[OSM-legal-talk] Someone already had a look at the Bing TermsofUse?

Anthony osm at inbox.org
Sun Dec 19 20:59:28 GMT 2010


On Sun, Dec 19, 2010 at 3:44 PM, Simon Poole <simon at poole.ch> wrote:
> Because your statement is simply wrong in the generality you made it.

Then show why I'm wrong, don't say that I may be right in some
jurisdictions and you aren't sure if I'm right in others.

> For example in Germany simple "Lichtbilder"  (which would include areial
> photographs) have the same protection as photographic works of art
> ("Lichtbildwerke") with the exception of the proctection term. And there is
> at least one German higher court judgement in which tracing a non-artistic
> photograph was considered copyright infringement

None of that even shows that German courts use the term "derivative
work", let alone define tracings of aerial photographs to be under the
definition of that term.  And the license being provided by Microsoft
isn't even governed under the laws of Germany anyway.

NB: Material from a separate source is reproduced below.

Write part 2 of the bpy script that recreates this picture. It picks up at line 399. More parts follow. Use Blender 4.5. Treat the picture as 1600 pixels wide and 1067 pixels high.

If you go back to the statement that I was responding to, you'll see
that it said that the Microsoft license "makes no grants of rights to
publish derived works".  It didn't say anything about Lichtbilder laws
in Germany.

> PS: and the relevance is that very likely the majority of bing tracing right
> now is going on in -Germany-

And that matters why, exactly?  Why would Microsoft issue a license,
governed under the laws of the US, giving people permission to do
something which is not restricted under US law, and is not something
which Microsoft owns the rights to anyway?